The dialog between the characters was very convincing. It took me back to my high school years when what people did and said are so important but often so petty. The cafeteria and school yard are full of various cliques of people who isolate themselves from others that are different from them. Specifically, in this novel, the place in the schoolyard where the Muslim students hang out is called "Brown Town". There's, of course, the jock who thinks he's so cool making up degrading names and jokes for people in the other groups. And, of course, there are the kids that go along with him because they don't feel like they have a choice.

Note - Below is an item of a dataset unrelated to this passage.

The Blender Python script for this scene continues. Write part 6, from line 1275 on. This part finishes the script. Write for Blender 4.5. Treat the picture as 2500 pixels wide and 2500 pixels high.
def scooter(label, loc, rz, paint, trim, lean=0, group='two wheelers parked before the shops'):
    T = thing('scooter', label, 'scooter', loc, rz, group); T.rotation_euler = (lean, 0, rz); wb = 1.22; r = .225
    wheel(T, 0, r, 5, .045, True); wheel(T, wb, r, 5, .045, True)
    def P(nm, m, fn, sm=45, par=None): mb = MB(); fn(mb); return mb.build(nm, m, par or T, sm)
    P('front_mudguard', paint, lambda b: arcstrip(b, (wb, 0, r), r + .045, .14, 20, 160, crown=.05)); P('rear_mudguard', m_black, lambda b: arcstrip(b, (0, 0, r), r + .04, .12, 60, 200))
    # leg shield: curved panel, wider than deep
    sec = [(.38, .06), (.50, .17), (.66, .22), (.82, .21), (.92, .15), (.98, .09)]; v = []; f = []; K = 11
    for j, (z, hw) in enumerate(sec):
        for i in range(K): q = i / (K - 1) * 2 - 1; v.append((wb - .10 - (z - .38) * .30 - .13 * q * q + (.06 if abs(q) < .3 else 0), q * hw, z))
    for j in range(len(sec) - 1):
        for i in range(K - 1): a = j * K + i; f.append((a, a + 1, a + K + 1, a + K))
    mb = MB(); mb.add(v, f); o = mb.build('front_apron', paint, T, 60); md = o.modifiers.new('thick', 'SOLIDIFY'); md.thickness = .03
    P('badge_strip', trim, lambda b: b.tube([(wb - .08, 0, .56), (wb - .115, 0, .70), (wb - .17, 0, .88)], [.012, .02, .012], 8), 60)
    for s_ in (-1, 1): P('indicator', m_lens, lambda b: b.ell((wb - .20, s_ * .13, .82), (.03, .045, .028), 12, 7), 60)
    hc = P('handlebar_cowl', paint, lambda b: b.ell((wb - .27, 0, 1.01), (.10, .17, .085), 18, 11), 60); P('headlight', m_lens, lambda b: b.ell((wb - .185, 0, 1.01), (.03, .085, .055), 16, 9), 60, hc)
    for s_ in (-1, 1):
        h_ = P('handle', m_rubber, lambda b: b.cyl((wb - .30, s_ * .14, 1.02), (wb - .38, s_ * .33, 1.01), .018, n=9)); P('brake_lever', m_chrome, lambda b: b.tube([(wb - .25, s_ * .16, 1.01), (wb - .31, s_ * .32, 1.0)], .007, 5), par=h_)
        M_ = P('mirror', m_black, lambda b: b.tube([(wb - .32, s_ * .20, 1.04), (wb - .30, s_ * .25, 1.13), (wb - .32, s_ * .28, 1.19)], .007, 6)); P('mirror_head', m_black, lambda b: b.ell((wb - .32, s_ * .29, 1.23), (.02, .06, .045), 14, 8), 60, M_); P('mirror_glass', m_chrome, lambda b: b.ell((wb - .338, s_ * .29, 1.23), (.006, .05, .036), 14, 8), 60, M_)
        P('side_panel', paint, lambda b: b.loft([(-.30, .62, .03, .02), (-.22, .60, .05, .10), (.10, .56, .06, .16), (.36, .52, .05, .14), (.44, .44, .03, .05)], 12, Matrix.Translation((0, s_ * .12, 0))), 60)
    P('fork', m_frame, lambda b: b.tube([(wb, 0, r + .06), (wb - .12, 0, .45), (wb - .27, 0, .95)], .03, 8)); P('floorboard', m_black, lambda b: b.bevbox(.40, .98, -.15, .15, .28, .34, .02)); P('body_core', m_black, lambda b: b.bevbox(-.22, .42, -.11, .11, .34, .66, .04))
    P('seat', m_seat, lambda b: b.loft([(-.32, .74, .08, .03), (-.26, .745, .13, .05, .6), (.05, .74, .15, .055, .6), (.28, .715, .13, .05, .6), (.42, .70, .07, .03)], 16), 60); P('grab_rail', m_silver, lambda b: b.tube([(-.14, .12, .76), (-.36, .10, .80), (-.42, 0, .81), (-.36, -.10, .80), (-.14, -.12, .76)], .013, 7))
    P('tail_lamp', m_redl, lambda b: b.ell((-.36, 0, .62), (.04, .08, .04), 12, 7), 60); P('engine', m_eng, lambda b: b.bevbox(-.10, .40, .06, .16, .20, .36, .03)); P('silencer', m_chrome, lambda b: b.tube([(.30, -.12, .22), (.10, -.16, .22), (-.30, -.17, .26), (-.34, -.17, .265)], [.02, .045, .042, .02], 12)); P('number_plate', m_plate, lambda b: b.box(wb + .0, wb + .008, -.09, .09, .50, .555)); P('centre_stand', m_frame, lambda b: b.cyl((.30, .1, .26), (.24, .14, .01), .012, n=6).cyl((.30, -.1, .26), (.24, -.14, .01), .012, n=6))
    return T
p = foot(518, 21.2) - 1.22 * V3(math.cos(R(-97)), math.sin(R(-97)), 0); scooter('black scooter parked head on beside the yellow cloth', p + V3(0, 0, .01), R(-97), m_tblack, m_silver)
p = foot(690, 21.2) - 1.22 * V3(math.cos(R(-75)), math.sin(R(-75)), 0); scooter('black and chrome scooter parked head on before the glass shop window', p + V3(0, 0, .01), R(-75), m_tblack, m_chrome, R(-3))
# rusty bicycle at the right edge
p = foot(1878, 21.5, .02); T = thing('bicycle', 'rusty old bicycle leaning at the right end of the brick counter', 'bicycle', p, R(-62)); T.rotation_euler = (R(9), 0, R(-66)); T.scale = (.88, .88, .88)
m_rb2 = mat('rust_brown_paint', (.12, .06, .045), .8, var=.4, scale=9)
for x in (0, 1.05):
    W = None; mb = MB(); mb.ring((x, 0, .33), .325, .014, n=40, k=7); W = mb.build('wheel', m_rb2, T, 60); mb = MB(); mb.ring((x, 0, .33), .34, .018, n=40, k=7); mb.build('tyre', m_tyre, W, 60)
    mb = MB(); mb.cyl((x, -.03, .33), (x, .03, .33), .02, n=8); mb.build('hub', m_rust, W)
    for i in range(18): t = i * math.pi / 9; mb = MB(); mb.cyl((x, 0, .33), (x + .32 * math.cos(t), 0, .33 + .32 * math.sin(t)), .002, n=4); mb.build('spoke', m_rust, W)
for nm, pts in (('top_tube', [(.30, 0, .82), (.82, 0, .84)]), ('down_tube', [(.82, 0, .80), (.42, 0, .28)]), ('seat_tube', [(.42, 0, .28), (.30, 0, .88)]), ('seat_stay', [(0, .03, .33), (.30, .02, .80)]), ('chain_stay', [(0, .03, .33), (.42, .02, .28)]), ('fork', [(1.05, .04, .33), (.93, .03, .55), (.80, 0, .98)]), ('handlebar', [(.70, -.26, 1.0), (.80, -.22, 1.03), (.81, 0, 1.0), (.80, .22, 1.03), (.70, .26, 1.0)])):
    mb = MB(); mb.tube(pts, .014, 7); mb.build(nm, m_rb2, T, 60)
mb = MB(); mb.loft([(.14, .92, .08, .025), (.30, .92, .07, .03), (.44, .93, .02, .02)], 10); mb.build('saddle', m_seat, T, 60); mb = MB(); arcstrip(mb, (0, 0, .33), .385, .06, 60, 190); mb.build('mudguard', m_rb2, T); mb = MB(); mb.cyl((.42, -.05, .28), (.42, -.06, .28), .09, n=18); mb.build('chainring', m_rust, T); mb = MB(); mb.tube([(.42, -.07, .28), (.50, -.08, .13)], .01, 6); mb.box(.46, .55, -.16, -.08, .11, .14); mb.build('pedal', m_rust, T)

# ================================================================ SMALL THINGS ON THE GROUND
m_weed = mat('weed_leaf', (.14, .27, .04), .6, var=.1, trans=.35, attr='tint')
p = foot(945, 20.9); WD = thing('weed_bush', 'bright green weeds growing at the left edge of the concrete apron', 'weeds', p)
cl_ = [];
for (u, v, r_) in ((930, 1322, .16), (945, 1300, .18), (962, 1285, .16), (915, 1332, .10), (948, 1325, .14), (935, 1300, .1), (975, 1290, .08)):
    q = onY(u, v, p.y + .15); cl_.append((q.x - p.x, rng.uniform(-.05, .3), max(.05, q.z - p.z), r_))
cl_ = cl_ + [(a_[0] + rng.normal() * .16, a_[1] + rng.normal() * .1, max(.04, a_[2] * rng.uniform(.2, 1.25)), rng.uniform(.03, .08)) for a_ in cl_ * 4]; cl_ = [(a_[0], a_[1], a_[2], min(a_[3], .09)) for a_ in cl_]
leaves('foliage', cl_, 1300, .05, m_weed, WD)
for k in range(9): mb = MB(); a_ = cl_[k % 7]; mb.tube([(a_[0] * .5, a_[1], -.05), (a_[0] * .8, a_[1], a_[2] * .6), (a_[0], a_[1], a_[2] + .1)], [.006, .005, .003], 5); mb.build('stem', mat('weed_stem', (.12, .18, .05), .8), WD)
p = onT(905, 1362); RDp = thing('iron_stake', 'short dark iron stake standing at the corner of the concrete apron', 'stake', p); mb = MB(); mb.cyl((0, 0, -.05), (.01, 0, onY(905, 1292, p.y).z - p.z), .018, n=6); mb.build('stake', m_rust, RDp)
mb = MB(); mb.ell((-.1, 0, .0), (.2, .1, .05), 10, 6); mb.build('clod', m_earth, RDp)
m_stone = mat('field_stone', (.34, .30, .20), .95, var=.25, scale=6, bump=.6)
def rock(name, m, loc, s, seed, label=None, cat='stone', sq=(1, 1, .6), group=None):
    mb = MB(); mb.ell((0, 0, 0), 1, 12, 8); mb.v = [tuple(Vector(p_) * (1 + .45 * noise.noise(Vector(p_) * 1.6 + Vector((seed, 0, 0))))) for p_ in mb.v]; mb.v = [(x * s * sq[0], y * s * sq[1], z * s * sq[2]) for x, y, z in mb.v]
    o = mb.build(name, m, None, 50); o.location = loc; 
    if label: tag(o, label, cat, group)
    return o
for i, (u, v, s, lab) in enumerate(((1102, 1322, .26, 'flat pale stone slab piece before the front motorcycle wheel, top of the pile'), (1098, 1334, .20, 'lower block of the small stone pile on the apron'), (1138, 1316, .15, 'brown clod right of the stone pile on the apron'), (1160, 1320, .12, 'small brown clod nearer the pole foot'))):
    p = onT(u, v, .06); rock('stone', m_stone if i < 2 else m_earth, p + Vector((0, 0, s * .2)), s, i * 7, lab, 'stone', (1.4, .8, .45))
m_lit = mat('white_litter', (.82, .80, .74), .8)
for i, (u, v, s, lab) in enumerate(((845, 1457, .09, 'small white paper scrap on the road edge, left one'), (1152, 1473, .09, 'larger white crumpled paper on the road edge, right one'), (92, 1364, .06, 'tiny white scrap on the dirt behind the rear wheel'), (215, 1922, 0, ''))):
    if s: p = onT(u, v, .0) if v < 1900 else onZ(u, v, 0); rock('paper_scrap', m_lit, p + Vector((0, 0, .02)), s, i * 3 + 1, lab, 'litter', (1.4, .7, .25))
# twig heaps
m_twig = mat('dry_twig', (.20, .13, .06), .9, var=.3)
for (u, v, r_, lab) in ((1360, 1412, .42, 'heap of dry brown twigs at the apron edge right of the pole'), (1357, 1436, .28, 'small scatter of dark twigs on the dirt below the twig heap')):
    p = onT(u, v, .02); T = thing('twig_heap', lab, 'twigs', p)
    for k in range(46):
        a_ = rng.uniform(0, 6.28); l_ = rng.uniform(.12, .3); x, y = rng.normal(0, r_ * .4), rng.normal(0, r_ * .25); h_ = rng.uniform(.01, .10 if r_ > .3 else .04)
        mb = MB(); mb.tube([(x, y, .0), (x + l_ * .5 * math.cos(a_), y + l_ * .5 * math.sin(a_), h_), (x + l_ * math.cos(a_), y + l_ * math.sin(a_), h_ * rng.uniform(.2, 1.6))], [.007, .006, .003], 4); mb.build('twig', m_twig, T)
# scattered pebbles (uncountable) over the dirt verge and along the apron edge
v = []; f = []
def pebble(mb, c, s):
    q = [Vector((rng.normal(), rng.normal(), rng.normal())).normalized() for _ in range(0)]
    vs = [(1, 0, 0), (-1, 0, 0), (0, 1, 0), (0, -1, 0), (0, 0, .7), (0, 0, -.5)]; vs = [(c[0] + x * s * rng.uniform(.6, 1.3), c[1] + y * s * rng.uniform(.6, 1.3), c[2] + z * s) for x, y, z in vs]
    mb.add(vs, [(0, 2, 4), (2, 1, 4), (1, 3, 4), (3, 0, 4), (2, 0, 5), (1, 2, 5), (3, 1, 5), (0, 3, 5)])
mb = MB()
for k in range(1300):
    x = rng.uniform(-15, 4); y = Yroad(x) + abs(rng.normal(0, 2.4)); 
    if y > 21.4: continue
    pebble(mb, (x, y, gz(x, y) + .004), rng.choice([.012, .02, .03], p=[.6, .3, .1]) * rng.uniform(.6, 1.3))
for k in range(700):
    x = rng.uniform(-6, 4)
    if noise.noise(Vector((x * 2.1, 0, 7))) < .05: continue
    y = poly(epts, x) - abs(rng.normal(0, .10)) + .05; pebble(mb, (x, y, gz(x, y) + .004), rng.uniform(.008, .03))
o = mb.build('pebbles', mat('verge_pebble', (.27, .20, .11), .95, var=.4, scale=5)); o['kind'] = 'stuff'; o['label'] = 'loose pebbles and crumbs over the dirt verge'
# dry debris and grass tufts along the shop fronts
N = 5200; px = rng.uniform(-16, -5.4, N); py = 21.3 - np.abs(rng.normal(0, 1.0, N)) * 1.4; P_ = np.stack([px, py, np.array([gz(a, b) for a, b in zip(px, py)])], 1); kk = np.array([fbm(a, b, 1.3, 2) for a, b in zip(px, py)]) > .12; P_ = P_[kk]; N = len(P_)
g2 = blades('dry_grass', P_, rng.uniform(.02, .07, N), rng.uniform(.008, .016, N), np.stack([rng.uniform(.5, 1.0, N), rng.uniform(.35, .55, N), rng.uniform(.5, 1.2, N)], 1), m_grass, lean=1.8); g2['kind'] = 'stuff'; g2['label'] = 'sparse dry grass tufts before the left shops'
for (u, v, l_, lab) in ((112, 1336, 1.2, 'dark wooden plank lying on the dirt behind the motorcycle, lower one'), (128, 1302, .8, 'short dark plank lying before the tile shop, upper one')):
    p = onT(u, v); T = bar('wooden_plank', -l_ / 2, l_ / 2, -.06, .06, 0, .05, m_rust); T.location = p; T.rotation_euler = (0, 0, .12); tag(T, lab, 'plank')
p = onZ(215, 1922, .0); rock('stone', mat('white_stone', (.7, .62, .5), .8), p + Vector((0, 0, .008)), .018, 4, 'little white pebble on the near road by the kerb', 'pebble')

There were some interesting, adventurous parts in this novel like when the football players all run up to the roof during a lockdown and when they run around town decorating people's lawns and houses with toilet paper, eggs, and vegetables. However, there were also some parts of the book that fell short of my expectations. For example, there was an episode that happened in class with a character named Hadi who seemed to come out of nowhere and supposedly did something that the teacher was going to contact the police about. Unfortunately, even though I read the preceding pages multiple times, I wasn't clear about what happened. We also never learn what becomes of the terrorist who is picked up by the police at the beginning of the story beyond the fact that he went to jail. His character just sort of disappears halfway through the story. Also, Haroon himself is a weaker character than I would have liked to have seen in this book. It would have been nice to have learned more about his culture in order for young American readers to have a better understanding of a culture that they often misunderstand. In the end, as easily predicted, Jay and Haroon become friends, but there's really no connection between them before that would bond them together. The resolution of the book is very weak. Nearly everything is resolved almost magically as the story ends and the story just sort of fizzles out.
Despite its weaknesses, I think this would be a good book to make students think about the personal side of learning to understand people from other cultures. It's a good source for making students think about what they say and do to others who are different than them. Unfortunately, the teens that should read this book and learn from it are probably not the teens who are going to pick it up to read it unless a teacher forces it upon the entire class.